Rail officials have consistently warned that delays would add major costs to the rail project. Rod Diridon, who sits on the rail authority's board of directors, told the Palo Alto City Council on March 2 that delays could cost the authority about $2 billion per year.

"When you're talking about a $40 billion project, if you lose a year you lose $2 billion worth of buying power," Diridon said.

But agency officials aren't panicking yet. The rail authority is just beginning its engineering work for the eight sections of the 800-mile line and actual construction won't begin for about two years. This gives the state time to sell bonds from Proposition 1A and make the $9.95 billion available to the authority.

"We're still in the front end of the whole project," said rail-authority spokesman Jeff Raimundo. "The delay does threaten to raise costs, but if the money is released in a few months, it's not a big deal."

The rail authority also hopes to land a sizeable chunk of the $8 billion President Barack Obama included in the economic stimulus bill for nationwide high-speed rail projects. To do that, it has to demonstrate the project could be "shovel ready" by 2012.
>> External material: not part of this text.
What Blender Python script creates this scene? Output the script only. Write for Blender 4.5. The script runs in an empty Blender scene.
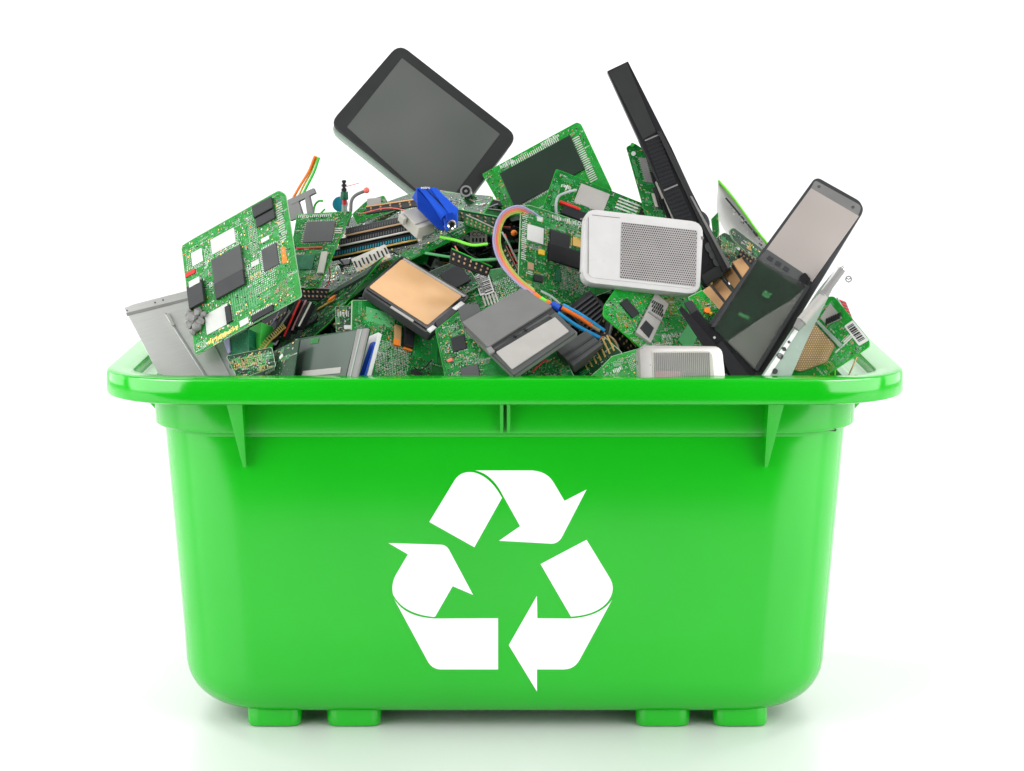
import bpy, bmesh, math, random
from mathutils import Vector, Matrix
from mathutils.geometry import intersect_line_plane, tessellate_polygon

# ------------------------------------------------------------------ basics
scene = bpy.context.scene
COL = scene.collection
D = 2.5            # camera distance to the front of the bin rim (m)
HZ = 0.7394        # camera height
HOR = 17.0         # picture row of eye level
CAM = Vector((0.0, -D, HZ))

def at(px, py, Y):
    k = (D + Y) / D
    return Vector(((px - 512) * .001 * k, Y, HZ - (py - HOR) * .001 * k))

def autoY(py):
    return .085 + (377 - py) * .0013

# ------------------------------------------------------------------ materials
MATS = {}
def new_mat(name):
    m = bpy.data.materials.new(name); m.use_nodes = True
    nt = m.node_tree; bs = nt.nodes['Principled BSDF']
    MATS[name] = m
    return m, nt, bs

def noise_mix(nt, bs, c1, c2, scale, detail=4, lo=.35, hi=.65, coord='Object', sock='Base Color'):
    tc = nt.nodes.new('ShaderNodeTexCoord'); n = nt.nodes.new('ShaderNodeTexNoise')
    n.inputs['Scale'].default_value = scale; n.inputs['Detail'].default_value = detail
    r = nt.nodes.new('ShaderNodeValToRGB')
    r.color_ramp.elements[0].position = lo; r.color_ramp.elements[1].position = hi
    r.color_ramp.elements[0].color = (*c1, 1); r.color_ramp.elements[1].color = (*c2, 1)
    nt.links.new(tc.outputs[coord], n.inputs['Vector']); nt.links.new(n.outputs['Fac'], r.inputs['Fac'])
    if sock: nt.links.new(r.outputs['Color'], bs.inputs[sock])
    return tc, n, r

def bump(nt, bs, src, strength=.2, dist=.0005):
    b = nt.nodes.new('ShaderNodeBump'); b.inputs['Strength'].default_value = strength
    b.inputs['Distance'].default_value = dist
    nt.links.new(src, b.inputs['Height']); nt.links.new(b.outputs['Normal'], bs.inputs['Normal'])

def simple(name, col, rough=.4, metal=0, var=.05, scale=40, spec=.22, bmp=0, coat=0):
    m, nt, bs = new_mat(name)
    c1 = tuple(max(0, c * (1 - var)) for c in col); c2 = tuple(min(1, c * (1 + var)) for c in col)
    tc, n, r = noise_mix(nt, bs, c1, c2, scale)
    bs.inputs['Metallic'].default_value = metal
    bs.inputs['Specular IOR Level'].default_value = spec
    bs.inputs['Coat Weight'].default_value = coat
    mr = nt.nodes.new('ShaderNodeMapRange')
    mr.inputs['To Min'].default_value = max(.03, rough - .08); mr.inputs['To Max'].default_value = rough + .08
    n2 = nt.nodes.new('ShaderNodeTexNoise'); n2.inputs['Scale'].default_value = scale * 2.3
    nt.links.new(tc.outputs['Object'], n2.inputs['Vector'])
    nt.links.new(n2.outputs['Fac'], mr.inputs['Value']); nt.links.new(mr.outputs['Result'], bs.inputs['Roughness'])
    if bmp: bump(nt, bs, n2.outputs['Fac'], bmp, .0003)
    return m

def pcb_mat(name, base, light, scale=260):
    """solder-mask green with etched copper tracks showing through"""
    m, nt, bs = new_mat(name)
    N, L = nt.nodes, nt.links
    tc = N.new('ShaderNodeTexCoord')
    br = N.new('ShaderNodeTexBrick'); br.inputs['Scale'].default_value = scale
    br.inputs['Mortar Size'].default_value = .035; br.offset = .37; br.squash = 1.7; br.squash_frequency = 3
    br.inputs['Color1'].default_value = (*base, 1)
    br.inputs['Color2'].default_value = (*[c * .72 for c in base], 1)
    br.inputs['Mortar'].default_value = (*light, 1)
    L.new(tc.outputs['Object'], br.inputs['Vector'])
    nz = N.new('ShaderNodeTexNoise'); nz.inputs['Scale'].default_value = 70; nz.inputs['Detail'].default_value = 5
    L.new(tc.outputs['Object'], nz.inputs['Vector'])
    cr = N.new('ShaderNodeValToRGB'); cr.color_ramp.elements[0].position = .45; cr.color_ramp.elements[1].position = .58
    L.new(nz.outputs['Fac'], cr.inputs['Fac'])
    mx = N.new('ShaderNodeMix'); mx.data_type = 'RGBA'
    mx.inputs[6].default_value = (*base, 1)
    L.new(cr.outputs['Color'], mx.inputs[0]); L.new(br.outputs['Color'], mx.inputs[7])
    vo = N.new('ShaderNodeTexVoronoi'); vo.inputs['Scale'].default_value = scale * 1.9
    L.new(tc.outputs['Object'], vo.inputs['Vector'])
    vr = N.new('ShaderNodeValToRGB'); vr.color_ramp.elements[0].position = .14; vr.color_ramp.elements[1].position = .2
    vr.color_ramp.elements[0].color = (1, 1, 1, 1); vr.color_ramp.elements[1].color = (0, 0, 0, 1)
    L.new(vo.outputs['Distance'], vr.inputs['Fac'])
    m2 = N.new('ShaderNodeMix'); m2.data_type = 'RGBA'; m2.inputs[7].default_value = tuple(min(1, c * 1.25) for c in light) + (1,)
    L.new(vr.outputs['Color'], m2.inputs[0]); L.new(mx.outputs[2], m2.inputs[6])
    L.new(m2.outputs[2], bs.inputs['Base Color'])
    bs.inputs['Roughness'].default_value = .26; bs.inputs['Specular IOR Level'].default_value = .28
    bump(nt, bs, br.outputs['Fac'], .25, .0002)
    return m

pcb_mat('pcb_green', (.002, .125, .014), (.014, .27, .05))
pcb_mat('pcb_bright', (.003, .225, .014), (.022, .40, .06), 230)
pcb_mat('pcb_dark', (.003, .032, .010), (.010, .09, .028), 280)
pcb_mat('pcb_teal', (.006, .09, .04), (.03, .22, .10), 300)
simple('pcb_edge', (.30, .45, .28), .45)
simple('edge_green', (.03, .40, .04), .35)
simple('solder', (.42, .44, .42), .3, .6)
simple('silk', (.52, .56, .50), .5)
simple('trace', (.012, .30, .05), .3)
simple('trace_pale', (.09, .38, .14), .35)
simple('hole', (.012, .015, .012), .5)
simple('gold', (.62, .40, .12), .3, .8)
simple('tan_part', (.38, .25, .14), .45)
simple('orange_part', (.85, .22, .03), .4)
simple('chip', (.022, .023, .025), .42, bmp=.15)
simple('chip_grey', (.075, .078, .078), .45, bmp=.1)
simple('grey_plastic', (.155, .155, .15), .42, bmp=.12)
simple('mid_grey', (.21, .205, .20), .42)
simple('light_grey', (.36, .345, .325), .4)
simple('dark_grey', (.04, .041, .043), .38, bmp=.1)
simple('black_plastic', (.016, .016, .018), .3, bmp=.1)
simple('white_plastic', (.66, .655, .65), .32, var=.03)
simple('sticker', (.60, .60, .58), .5, var=.04)
simple('off_white', (.46, .445, .40), .4, var=.06)
simple('pale_green', (.28, .35, .30), .25)
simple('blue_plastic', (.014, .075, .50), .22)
simple('bezel', (.028, .029, .029), .4, spec=.2)
simple('case_white', (.53, .52, .515), .3, var=.03)
simple('grille_grey', (.33, .31, .305), .35, .25)
simple('silver_case', (.42, .405, .385), .3, .55)
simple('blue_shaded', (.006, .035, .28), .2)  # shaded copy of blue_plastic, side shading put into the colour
simple('olive_wire', (.30, .42, .10), .4)
simple('amber_wire', (.55, .34, .05), .4)
simple('sand', (.80, .62, .30), .4)
simple('sky_blue', (.03, .30, .62), .3)
simple('teal_plastic', (.01, .22, .30), .35)
simple('red_plastic', (.62, .03, .03), .35)
simple('coral', (.75, .16, .12), .4)
simple('orange_wire', (.80, .16, .02), .35)
simple('yellow_wire', (.75, .48, .04), .35)
simple('green_wire', (.05, .45, .06), .35)
simple('lime_wire', (.20, .75, .06), .35)
simple('lavender_wire', (.33, .31, .50), .35)
simple('pink_wire', (.50, .26, .29), .35)
simple('grey_wire', (.34, .38, .38), .35)
simple('black_wire', (.015, .015, .015), .35)
simple('copper_tan', (.58, .33, .15), .35, .35)
simple('kraft_tan', (.62, .37, .18), .42, var=.05, scale=25)
simple('steel', (.42, .43, .42), .32, .9)
simple('chrome', (.7, .7, .7), .15, 1)

# brushed metal
m, nt, bs = new_mat('brushed')
tc, n, r = noise_mix(nt, bs, (.55, .55, .53), (.61, .61, .59), 30)
mp = nt.nodes.new('ShaderNodeMapping'); mp.inputs['Scale'].default_value = (1, 60, 1)
nt.links.new(tc.outputs['Object'], mp.inputs['Vector']); nt.links.new(mp.outputs['Vector'], n.inputs['Vector'])
bs.inputs['Metallic'].default_value = .75; bs.inputs['Roughness'].default_value = .36
# screens: dark glass
def glass_mat(name, c1, c2, rough, scale=9, coat=.3):
    m, nt, bs = new_mat(name)
    noise_mix(nt, bs, c1, c2, scale, 1, .3, .7)
    bs.inputs['Roughness'].default_value = rough; bs.inputs['Specular IOR Level'].default_value = .3; bs.inputs['Coat Weight'].default_value = coat
    bs.inputs['Coat Roughness'].default_value = .08
glass_mat('tablet_screen', (.072, .080, .073), (.098, .104, .096), .4)
m, nt, bs = new_mat('frosted_glass')
noise_mix(nt, bs, (.62, .66, .62), (.70, .72, .70), 12, 1)
bs.inputs['Transmission Weight'].default_value = 1; bs.inputs['Roughness'].default_value = .42; bs.inputs['IOR'].default_value = 1.3
m, nt, bs = new_mat('smoke_tint')
noise_mix(nt, bs, (.30, .36, .32), (.42, .48, .44), 12, 1)
bs.inputs['Transmission Weight'].default_value = 1; bs.inputs['Roughness'].default_value = .22; bs.inputs['IOR'].default_value = 1.3
glass_mat('lcd', (.010, .022, .014), (.014, .032, .02), .3, 9, 0)
glass_mat('phone_screen', (.30, .27, .25), (.38, .34, .32), .22)
glass_mat('smoke_glass', (.035, .055, .042), (.07, .10, .08), .2, 14, 0)
glass_mat('green_glass', (.02, .12, .05), (.20, .22, .17), .14, 22, .6)

# bin plastic
m, nt, bs = new_mat('bin_green')
tc, n, r = noise_mix(nt, bs, (.002, .375, .004), (.003, .40, .005), 6, 2)
bs.inputs['Roughness'].default_value = .15; bs.inputs['IOR'].default_value = 1.5; bs.inputs['Specular IOR Level'].default_value = .68
n2 = nt.nodes.new('ShaderNodeTexNoise'); n2.inputs['Scale'].default_value = 900
nt.links.new(tc.outputs['Object'], n2.inputs['Vector']); bump(nt, bs, n2.outputs['Fac'], .04, .0002)
simple('bin_print', (.86, .86, .86), .38, var=.015)

# studio floor
m, nt, bs = new_mat('studio_white')
tc, n, r = noise_mix(nt, bs, (.65, .65, .65), (.67, .67, .67), 3, 2)
bs.inputs['Roughness'].default_value = .34; bs.inputs['IOR'].default_value = 1.5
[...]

But rail officials hope the state infrastructure fund will address the authority's immediate needs. The state's Pooled Money Investment board is scheduled to meet on March 18 to discuss the infrastructure fund. At that time, the board will decide whether to open up the fund, keep it frozen or release a portion of the funds, said Tom Dresslar, spokesperson for the state treasurer's office.

"We don't know when the final freeze on all infrastructure projects will be lifted to any extent," Dresslar said.

Kopp said he was confident that once the money is released, the halted work would resume and the project would proceed as planned. The high-speed project, he said, is in no way in danger.

"This does not threaten the overall project in any way, shape or form," Kopp told the Weekly. "And it does not delay the eventual timeline because we have about two years of engineering to complete."